Written instruction: Write out every entry exactly as it stands.

START Input material

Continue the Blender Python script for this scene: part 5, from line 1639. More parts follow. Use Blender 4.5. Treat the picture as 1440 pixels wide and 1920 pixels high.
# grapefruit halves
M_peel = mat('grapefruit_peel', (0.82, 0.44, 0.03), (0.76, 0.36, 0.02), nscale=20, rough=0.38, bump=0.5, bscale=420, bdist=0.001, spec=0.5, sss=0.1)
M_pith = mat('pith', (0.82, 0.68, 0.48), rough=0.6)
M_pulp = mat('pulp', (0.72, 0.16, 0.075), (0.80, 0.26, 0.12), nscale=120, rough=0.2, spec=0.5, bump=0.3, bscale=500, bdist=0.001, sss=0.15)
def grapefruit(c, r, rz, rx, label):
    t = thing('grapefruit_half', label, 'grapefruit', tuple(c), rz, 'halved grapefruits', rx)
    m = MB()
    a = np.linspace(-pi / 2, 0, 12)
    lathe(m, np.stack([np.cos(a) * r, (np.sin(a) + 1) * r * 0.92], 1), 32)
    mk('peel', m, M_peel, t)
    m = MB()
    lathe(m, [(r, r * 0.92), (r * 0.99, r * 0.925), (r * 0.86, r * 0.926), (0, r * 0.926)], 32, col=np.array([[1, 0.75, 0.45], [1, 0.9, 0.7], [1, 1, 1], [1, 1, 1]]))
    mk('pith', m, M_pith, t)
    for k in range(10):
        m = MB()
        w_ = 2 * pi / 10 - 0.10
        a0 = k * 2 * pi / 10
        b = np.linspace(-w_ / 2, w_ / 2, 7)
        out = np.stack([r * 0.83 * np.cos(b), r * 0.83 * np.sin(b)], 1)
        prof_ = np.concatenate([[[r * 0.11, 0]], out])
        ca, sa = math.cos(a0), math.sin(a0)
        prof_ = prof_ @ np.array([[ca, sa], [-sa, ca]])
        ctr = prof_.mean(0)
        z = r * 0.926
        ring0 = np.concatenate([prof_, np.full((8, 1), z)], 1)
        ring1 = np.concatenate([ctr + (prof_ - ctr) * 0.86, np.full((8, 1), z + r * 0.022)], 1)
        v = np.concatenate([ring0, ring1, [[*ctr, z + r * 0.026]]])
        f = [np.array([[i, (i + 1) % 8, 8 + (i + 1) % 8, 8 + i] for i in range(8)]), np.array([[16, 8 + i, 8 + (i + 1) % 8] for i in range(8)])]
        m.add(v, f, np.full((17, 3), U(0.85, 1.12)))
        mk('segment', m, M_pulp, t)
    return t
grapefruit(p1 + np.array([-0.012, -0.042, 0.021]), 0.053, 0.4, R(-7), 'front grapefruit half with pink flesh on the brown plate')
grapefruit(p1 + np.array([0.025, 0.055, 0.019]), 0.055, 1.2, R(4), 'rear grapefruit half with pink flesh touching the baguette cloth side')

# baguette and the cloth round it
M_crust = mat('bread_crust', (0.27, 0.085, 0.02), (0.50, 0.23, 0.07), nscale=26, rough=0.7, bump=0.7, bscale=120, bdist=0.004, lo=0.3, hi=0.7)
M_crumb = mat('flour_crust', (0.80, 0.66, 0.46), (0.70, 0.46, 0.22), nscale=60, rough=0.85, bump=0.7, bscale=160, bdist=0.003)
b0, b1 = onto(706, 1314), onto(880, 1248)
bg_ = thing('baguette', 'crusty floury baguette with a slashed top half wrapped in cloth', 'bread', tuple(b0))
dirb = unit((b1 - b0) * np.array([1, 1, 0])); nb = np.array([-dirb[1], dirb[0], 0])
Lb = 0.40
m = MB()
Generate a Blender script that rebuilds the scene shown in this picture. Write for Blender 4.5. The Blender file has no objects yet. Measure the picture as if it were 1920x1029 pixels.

END Input material

Result of this exercise:
Continue the Blender Python script for this scene: part 5, from line 1639. More parts follow. Use Blender 4.5. Treat the picture as 1440 pixels wide and 1920 pixels high.
# grapefruit halves
M_peel = mat('grapefruit_peel', (0.82, 0.44, 0.03), (0.76, 0.36, 0.02), nscale=20, rough=0.38, bump=0.5, bscale=420, bdist=0.001, spec=0.5, sss=0.1)
M_pith = mat('pith', (0.82, 0.68, 0.48), rough=0.6)
M_pulp = mat('pulp', (0.72, 0.16, 0.075), (0.80, 0.26, 0.12), nscale=120, rough=0.2, spec=0.5, bump=0.3, bscale=500, bdist=0.001, sss=0.15)
def grapefruit(c, r, rz, rx, label):
    t = thing('grapefruit_half', label, 'grapefruit', tuple(c), rz, 'halved grapefruits', rx)
    m = MB()
    a = np.linspace(-pi / 2, 0, 12)
    lathe(m, np.stack([np.cos(a) * r, (np.sin(a) + 1) * r * 0.92], 1), 32)
    mk('peel', m, M_peel, t)
    m = MB()
    lathe(m, [(r, r * 0.92), (r * 0.99, r * 0.925), (r * 0.86, r * 0.926), (0, r * 0.926)], 32, col=np.array([[1, 0.75, 0.45], [1, 0.9, 0.7], [1, 1, 1], [1, 1, 1]]))
    mk('pith', m, M_pith, t)
    for k in range(10):
        m = MB()
        w_ = 2 * pi / 10 - 0.10
        a0 = k * 2 * pi / 10
        b = np.linspace(-w_ / 2, w_ / 2, 7)
        out = np.stack([r * 0.83 * np.cos(b), r * 0.83 * np.sin(b)], 1)
        prof_ = np.concatenate([[[r * 0.11, 0]], out])
        ca, sa = math.cos(a0), math.sin(a0)
        prof_ = prof_ @ np.array([[ca, sa], [-sa, ca]])
        ctr = prof_.mean(0)
        z = r * 0.926
        ring0 = np.concatenate([prof_, np.full((8, 1), z)], 1)
        ring1 = np.concatenate([ctr + (prof_ - ctr) * 0.86, np.full((8, 1), z + r * 0.022)], 1)
        v = np.concatenate([ring0, ring1, [[*ctr, z + r * 0.026]]])
        f = [np.array([[i, (i + 1) % 8, 8 + (i + 1) % 8, 8 + i] for i in range(8)]), np.array([[16, 8 + i, 8 + (i + 1) % 8] for i in range(8)])]
        m.add(v, f, np.full((17, 3), U(0.85, 1.12)))
        mk('segment', m, M_pulp, t)
    return t
grapefruit(p1 + np.array([-0.012, -0.042, 0.021]), 0.053, 0.4, R(-7), 'front grapefruit half with pink flesh on the brown plate')
grapefruit(p1 + np.array([0.025, 0.055, 0.019]), 0.055, 1.2, R(4), 'rear grapefruit half with pink flesh touching the baguette cloth side')

# baguette and the cloth round it
M_crust = mat('bread_crust', (0.27, 0.085, 0.02), (0.50, 0.23, 0.07), nscale=26, rough=0.7, bump=0.7, bscale=120, bdist=0.004, lo=0.3, hi=0.7)
M_crumb = mat('flour_crust', (0.80, 0.66, 0.46), (0.70, 0.46, 0.22), nscale=60, rough=0.85, bump=0.7, bscale=160, bdist=0.003)
b0, b1 = onto(706, 1314), onto(880, 1248)
bg_ = thing('baguette', 'crusty floury baguette with a slashed top half wrapped in cloth', 'bread', tuple(b0))
dirb = unit((b1 - b0) * np.array([1, 1, 0])); nb = np.array([-dirb[1], dirb[0], 0])
Lb = 0.40
m = MB()
Generate a Blender script that rebuilds the scene shown in this picture. Write for Blender 4.5. The Blender file has no objects yet. Measure the picture as if it were 1920x1029 pixels.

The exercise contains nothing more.